The Chiefs, who won 10 games and the AFC West last season, weren't the only playoff team to stumble. Atlanta, Pittsburgh and Indianapolis were stomped in their openers, but at least each of those teams plays at home Sunday. (Seattle lost too, and the Seahawks were a playoff team, but how much can be expected of a team that reached the 2010 postseason with a 7-9 record?)

"The Steelers feel like we do; they got trounced and they lost a player they really need," Haley said, referring to injured tackle Willie Colon. "Indianapolis feels like we do; they got trounced and they've lost their quarterback. Atlanta, Seattle — how do they respond? We're in that category."

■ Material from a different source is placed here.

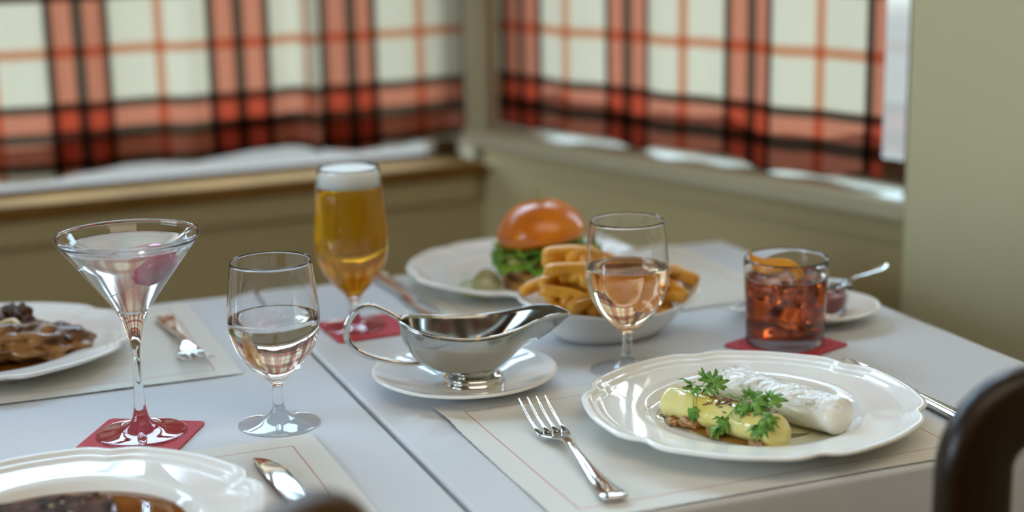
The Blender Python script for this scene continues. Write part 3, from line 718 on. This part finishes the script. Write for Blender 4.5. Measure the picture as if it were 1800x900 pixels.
def roll(name, a, bb, r0, r1, label, matn, seed, sag=.86, amp=.05, capf=.5, cut=0.0, wrink=0.0):
    A, B = Vector(a), Vector(bb); d = B - A; L = d.length; ax = d.normalized(); side = ax.cross(Vector((0, 0, 1))).normalized(); up = side.cross(ax)
    rows = []; n = 72; ns = 80
    for i in range(ns + 1):
        t = i / ns; e0 = min(1, t / (.5 * r0 / L * 1.2)); e1 = min(1, (1 - t) / (.5 * r1 / L * 1.2))
        k = (1 - (1 - e0) ** 2.6) ** .5 * (1 - (1 - e1) ** (2.6 if not cut else 7)) ** .5
        k = max(k, .02); r = (r0 + (r1 - r0) * t) * k; row = []
        for q in range(n):
            an = 2 * PI * q / n; ca, sa = math.cos(an), math.sin(an)
            s = 1 + amp * noise.noise(Vector((t * L * 45, ca * 1.3 + seed, sa * 1.3))) + amp * .35 * noise.noise(Vector((t * L * 160, ca * 3 + seed, sa * 3)))
            if wrink and sa > .2: s += wrink * (sa - .2) * (abs(noise.noise(Vector((t * L * 40 + ca * 2, ca * 5.5, seed)))) - .12 + .5 * noise.noise(Vector((t * L * 150, ca * 9, seed))))
            x = t * L + (cut * sa * r if t > .9 else 0)
            p = A + ax * x + side * (r * s * ca * 1.04) + up * (r * s * sa * sag)
            p.z = max(p.z, TZ + ZP + .0002) ; row.append(p)
        rows.append(row)
    o = obj(name, MB().loft(rows), matn, smooth='all'); return tag(o, label, 'food')
zA, zB = TZ + ZP + .0125, TZ + ZP + .0150
rb = roll('pale_fish_roll', (0.1690, 1.2640, zB), (0.2560, 1.1670, zB), .0185, .0165, 'thick white roll lying at the back of the herb-garnished plate', 'pale', 3.0, sag=.88, amp=.07, wrink=.22)
ra = roll('braised_roll', (0.1235, 1.2295, zA), (0.2020, 1.1440, zA), .0145, .0140, 'thinner yellow-green roll sprinkled with seeds at the front of the plate', 'leek', 8.0, sag=.9, amp=.04, cut=-.35)
def pool(name, pts, z, h, m, label, cat):
    P = catmull([(x, y, 0) for x, y in pts], 6, closed=True); c = sum(P, Vector()) / len(P); rings = []
    for f, hz in ((1.0, 0.0), (.985, h * .6), (.95, h * .95), (.8, h), (.4, h)): rings.append([Vector((c.x + (p.x - c.x) * f, c.y + (p.y - c.y) * f, z + hz)) for p in P])
    mb = MB().loft(rings); return tag(obj(name, mb, m, smooth='all'), label, cat)
M['broth'] = pbr('amber_broth', (0.97, 0.90, 0.62), 0.04, trans=.9, ior=1.36)
M['brownbroth'] = pbr('brown_butter', (0.60, 0.28, 0.03), 0.05, trans=.6, ior=1.36)
pool('broth', [(.112, 1.222), (.122, 1.202), (.140, 1.180), (.162, 1.158), (.188, 1.138), (.206, 1.134), (.220, 1.140), (.240, 1.150), (.262, 1.160), (.266, 1.175), (.235, 1.198), (.200, 1.230), (.165, 1.262), (.140, 1.262), (.120, 1.246)], TZ + ZP - .0001, .0009, 'broth', 'thin clear yellow broth pooled around the two rolls', 'sauce')
pool('brown_butter', [(.1230, 1.2160), (.1265, 1.2030), (.1380, 1.1880), (.1510, 1.1690), (.1650, 1.1580), (.1780, 1.1500), (.1850, 1.1520), (.1800, 1.1660), (.160, 1.1900), (.142, 1.2100)], TZ + ZP + .0004, .0016, 'brownbroth', 'amber brown butter along the front of the yellow-green roll', 'sauce')

M['nut'] = ramp_mat('browned_nut', [(0.32, (0.15, 0.05, 0.012)), (0.5, (0.42, 0.19, 0.055)), (0.68, (0.68, 0.42, 0.20))], 330, 0.35, coat=.3, bump=.8, bdist=.0015)
def nut(x, y, R, r, rz, tilt, label, arc=1.0, seed=1):
    mb = MB(); n = 34; rings = []
    for k in range(n + 1):
        a = 2 * PI * arc * k / n; c = Vector((R * math.cos(a), R * math.sin(a), 0)); rr = r * (.92 + .40 * noise.noise(Vector((math.cos(a) * 1.7 + seed, math.sin(a) * 1.7, seed))) + .22 * noise.noise(Vector((math.cos(a) * 6 + seed, math.sin(a) * 6, seed))))
        if arc < 1 and k in (0, n): rr *= .5
        rings.append([c + Vector((math.cos(a), math.sin(a), 0)) * rr * math.cos(2 * PI * q / 10) + Vector((0, 0, rr * 1.15 * math.sin(2 * PI * q / 10))) for q in range(10)])
    mb.loft(rings, cap=arc < 1) if arc < 1 else mb.grid(rings[:-1], closed_u=True, closed_v=True)
    mb.blob((0, 0, -r * .55), (R * .8, R * .8, r * .45), None, seed, .5, 3.5, 16, 8)
    o = obj('nut_piece', mb, 'nut', loc=(x, y, TZ + ZP + r * .95), smooth='all'); o.rotation_euler = (tilt, tilt * .4, rz)
    return tag(o, label, 'nut', 'browned nut pieces on the herb plate')
nut(.1275, 1.2030, .0040, .0032, .4, .2, 'small browned nut piece at the left end of the yellow-green roll', .8, 1)
nut(.1390, 1.1950, .0066, .0040, 2.0, .35, 'larger curled browned nut piece below the hanging herb leaf', .75, 2)
nut(.1560, 1.1755, .0048, .0034, 1.0, .2, 'browned nut piece half under the long herb stem', .7, 3)
nut(.1855, 1.1490, .0056, .0036, 3.6, .12, 'ring-shaped browned nut piece alone in front on the plate', 1.0, 5)

# chervil
M['chervil'] = ramp_mat('chervil_green', [(0.3, (0.06, 0.20, 0.018)), (0.7, (0.22, 0.44, 0.06))], 160, 0.45, bump=.2, bdist=.0006)
M['chervilstem'] = pbr('chervil_stem', (0.16, 0.36, 0.08), 0.45)
def leaflet_mb(L, seed):
    rnd = random.Random(seed); pts = [Vector((0, 0, 0))]; n = 49; out_ = []
    lob = 5
    for i in range(n):
        a = -1.0 + 2.0 * i / (n - 1); th = a * math.radians(112)
        fing = abs(math.cos(a * PI * lob / 2)); env = 1 - .42 * a * a
        teeth = 1 + .10 * math.cos(a * PI * lob * 1.5)
        r = L * env * (.42 + .58 * fing ** .8) * teeth * (1 + .12 * (rnd.random() - .5))
        out_.append(Vector((r * math.cos(th), r * math.sin(th) * .82, 0)))
    v = [Vector((L * .12, 0, 0))]; mid = [Vector((L * .12, 0, 0)) + (p - Vector((L * .12, 0, 0))) * .55 for p in out_]
    v += mid + out_
    for p in v: p.z = -1.1 / L * .22 * (p.x * p.x + p.y * p.y) + .10 * L * math.sin(p.y / L * 9 + seed) * .5 + .06 * L * math.cos(p.x / L * 8 + seed)
    f = []
    for i in range(n - 1): f.append((0, 1 + i, 2 + i)); f.append((1 + i, 1 + n + i, 2 + n + i, 2 + i))
    return MB().add(v, f)
def sprig(label, base, stems, leaves):
    r = thing('chervil_sprig', label, 'herb', (base[0], base[1], base[2]))
    st = MB()
    for path, rr in stems: st.tube(catmull(path, 5), rr, 8)
    obj('stem', st, 'chervilstem', r, smooth='all')
    for i, (p, yaw, pitch, rl, L) in enumerate(leaves):
        o = obj('leaflet', leaflet_mb(L, i * 3 + int(L * 1e4)), 'chervil', r, smooth='all'); o.location = p
        o.rotation_euler = (math.radians(rl), math.radians(-pitch), math.radians(yaw))
        so = o.modifiers.new('thickness', 'SOLIDIFY'); so.thickness = .0003
    return r
Ar, Br = Vector((0.1235, 1.2295, zA)), Vector((0.2020, 1.1440, zA)); dr = Br - Ar; Lr = dr.length; axr = dr.normalized(); sdr = axr.cross(Vector((0, 0, 1))).normalized(); upr = sdr.cross(axr)
def on_roll(t, an, lift=0.0):
    an = math.radians(an); r = .0150 * (1 - max(0, .05 - t) * 3) + lift
    return Ar + axr * (t * Lr) + sdr * (r * math.cos(an) * 1.04) + upr * (r * .90 * math.sin(an))
def sprig_on_roll(label, base, stems, leaves):
    b0 = on_roll(*base)
    return sprig(label, b0, [([on_roll(*q) - b0 for q in st], rr) for st, rr in stems], [(on_roll(*q) - b0, yaw, pit, rl, L) for q, yaw, pit, rl, L in leaves])
sprig_on_roll('small chervil sprig at the left end of the yellow-green roll with one leaf hanging down', (.27, 76, .0005),
    [([(.36, 16, .0012), (.34, 40, .0016), (.29, 70, .002), (.27, 88, .006)], .00042), ([(.27, 88, .006), (.33, 100, .006), (.37, 110, .0095)], .0004), ([(.27, 88, .006), (.22, 92, .0065), (.18, 98, .007)], .00035), ([(.30, 94, .006), (.31, 108, .0125)], .00035)],
    [((.21, 92, .0065), 150, 25, 35, .0095), ((.24, 88, .0060), 205, 0, 50, .0085), ((.30, 104, .0105), 95, 55, 30, .0105), ((.36, 108, .0090), 60, 50, 40, .0135), ((.37, 106, .0085), 5, 20, 50, .0125), ((.33, 98, .0055), 300, -20, 50, .0095), ((.35, 104, .0070), 125, 55, 20, .0100), ((.28, 84, .0050), 265, -20, 30, .0080),
     ((.36, 20, .0014), 235, -62, 10, .0090), ((.36, 22, .0018), 325, -35, 25, .0085), ((.37, 19, .0012), 285, -75, 0, .0095)])
sprig_on_roll('large chervil sprig lying across the right half of the yellow-green roll', (.70, 70, .0005),
    [([(.58, -8, .0025), (.63, 15, .0020), (.67, 50, .002), (.69, 78, .006), (.76, 92, .0075), (.86, 96, .0065)], .00048), ([(.66, 45, .002), (.71, 26, .0022), (.76, 22, .002)], .00036), ([(.70, 80, .006), (.78, 100, 0.0106), (.88, 106, 0.0106)], .0004)],
    [((.67, 84, .0060), 160, 30, 25, 0.0106), ((.72, 92, .0080), 80, 45, 20, 0.0106), ((.76, 86, .0055), 320, 10, 35, 0.0136), ((.77, 92, .0070), 15, 25, 25, 0.0132), ((.70, 74, .0040), 250, -25, 30, 0.0119), ((.87, 102, 0.0101), 345, 5, 40, 0.0123), ((.85, 104, 0.0101), 70, 30, 40, 0.0092), ((.74, 72, .0030), 290, -45, 20, 0.0128), ((.75, 100, 0.0092), 120, 30, 30, 0.0092), ((.82, 80, .0040), 350, -25, 30, 0.0128),
     ((.60, 2, .0026), 205, -35, 30, 0.0123), ((.63, 22, .0022), 155, 0, 40, 0.0088), ((.64, 18, .0020), 300, -60, 20, 0.0110), ((.58, -6, .0026), 260, -40, 20, 0.0110)])
sprig_on_roll('feathery chervil tuft hanging at the right end of the yellow-green roll', (.90, 50, .0005),
    [([(.90, 14, .002), (.90, 22, .002), (.91, 45, .0025), (.95, 56, .0040)], .0004)],
    [((.90, 18, .0018), 262, -66, 20, 0.0094), ((.89, 28, .0020), 200, -15, 30, .0095), ((.93, 40, .0024), 335, -25, 30, 0.0105), ((.95, 54, .0035), 15, 0, 30, 0.0109), ((.93, 36, .0022), 300, -45, 25, 0.0105), ((.95, 50, .0035), 350, -20, 20, 0.0113)])

# seeds
M['seed'] = ramp_mat('toasted_seed', [(0.3, (0.08, 0.032, 0.010)), (0.55, (0.24, 0.105, 0.025)), (0.8, (0.44, 0.24, 0.08))], 90, 0.4)
SEEDS = [MB().blob((0, 0, 0), (.0020, .00062, .0006), None, s, .12, 1.2, 10, 8).mesh('caraway_seed', 'all') for s in (1, 2, 3)]
rnd = random.Random(11); seedpts = []
for _ in range(40): seedpts.append(on_roll(rnd.gauss(.50, .055), rnd.gauss(84, 24)))
for _ in range(9): seedpts.append(on_roll(rnd.gauss(.135, .025), rnd.gauss(112, 15)))
for _ in range(8): seedpts.append(on_roll(rnd.uniform(.80, .93), rnd.gauss(108, 22)))
for _ in range(5): seedpts.append(on_roll(rnd.uniform(.3, .8), rnd.gauss(50, 18)))
for x, y in ((.1235, 1.2125), (.1200, 1.2180), (.1180, 1.2240), (.2120, 1.1420), (.2065, 1.1330), (.2190, 1.1490), (.1560, 1.1640)): seedpts.append(Vector((x, y, TZ + ZP + .0014)))
for i, p in enumerate(seedpts):
    o = bpy.data.objects.new('caraway_seed', SEEDS[i % 3]); COL.objects.link(o); o.location = p
    if i < 3: SEEDS[i].materials.append(M['seed'])
    o.rotation_euler = (rnd.uniform(-.5, .5), rnd.uniform(-.6, .6), rnd.uniform(0, PI))
    tag(o, 'tiny toasted brown seed scattered over the yellow-green roll and its plate', 'seed', 'toasted seeds on the herb plate')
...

Haley has a personal connection to both the '89 Steelers and '99 Jets. His father, Dick Haley, was Pittsburgh's longtime personnel director and was still with the franchise in '89 when the team lost its first two games, 51-0 at home and 41-10. The Steelers regrouped to finish 9-7 — with Chuck Noll winning NFL coach of the year for the only time in his career — and made it to the divisional round of the playoffs before losing to Denver.

"If you're not careful, a devastating loss can drag you down," Haley said. "The Steelers didn't let 51-0 do that to them."

Dwight Stone, a receiver from that Steelers team, called Haley this week with some words of encouragement. Stone also played for the '99 Jets — Haley was the receivers coach — when New York lost quarterback Vinny Testaverde in its opener and wound up losing six of seven. That team regrouped too, winning seven of its final nine to finish 8-8 and narrowly miss the postseason.

That Jets team, Haley said, spent too much time trying to find the ideal replacement for Testaverde rather than trusting the player they had in backup quarterback Ray Lucas. Once the team turned to Lucas, it began to string victories.

The way Haley sees it, losing Berry has the Chiefs in a similar situation, and an unfamiliar one since Kansas City didn't lose a single starter because of injury or illness for more than one game last season.

"I don't think you can ever count on saying you're going to replace Eric Berry with the next Eric Berry," Haley said about the first Chiefs rookie to make the Pro Bowl since the late Derrick Thomas in 1989. Berry played about 1,100 snaps last season, more than any of his teammates.

"It's got to be a collective effort to replace a guy that gives you that many snaps and that much production," Haley said. "But I think that's what good coaches are for. You've got to find the solution."

Stokley's Giant step

The New York Giants have signed 13-year veteran Brandon Stokley with the idea that he'll be their third receiver, but they aren't disguising the fact they really wanted to re-sign Steve Smith, who instead inked with Philadelphia.

"We had wanted all along Steve Smith back and that was the objective, that was the hope and the expectation," Giants offensive coordinator Kevin Gilbride said.

However, Gilbride said he feels good about Stokley "because he's an intelligent guy who has shown the quickness that you need."

Stokley is also very familiar with the Giants' quarterback, having worked for years alongside Eli Manning and his brother Peyton at their summer passing academy. The 35-year-old Stokley and Peyton Manning have been close friends for years. The Giants need a reliable slot receiver, someone who might have helped at Washington last Sunday when the team converted just one of 10 third downs.

When in doubt …

Two of the best players in the Oakland-Buffalo game will be the punters, both of whom are on the NFL's all-decade team of the 2000s. The Raiders' Shane Lechler was the No. 1 punter on that honorary squad, and his backup was the Bills' Brian Moorman.

L.A. Stadium talks

For those keeping score at home: AEG's Tim Leiweke, who is pushing for an NFL stadium in downtown Los Angeles next to Staples Center, is scheduled to meet in New York with NFL Commissioner Roger Goodell on Friday.

Young guns

The window of opportunity is wide open for Green Bay, if you consider that the Packers have the NFL's third-youngest roster, behind Tampa Bay and Seattle. According to STATS Inc., the Packers' Week 1 roster was the youngest of the previous defending eight Super Bowl champions, with an average age of 25.70 years.

Those are grizzled veterans compared to the quarterback Green Bay will face Sunday in Carolina. Cam Newton is 22.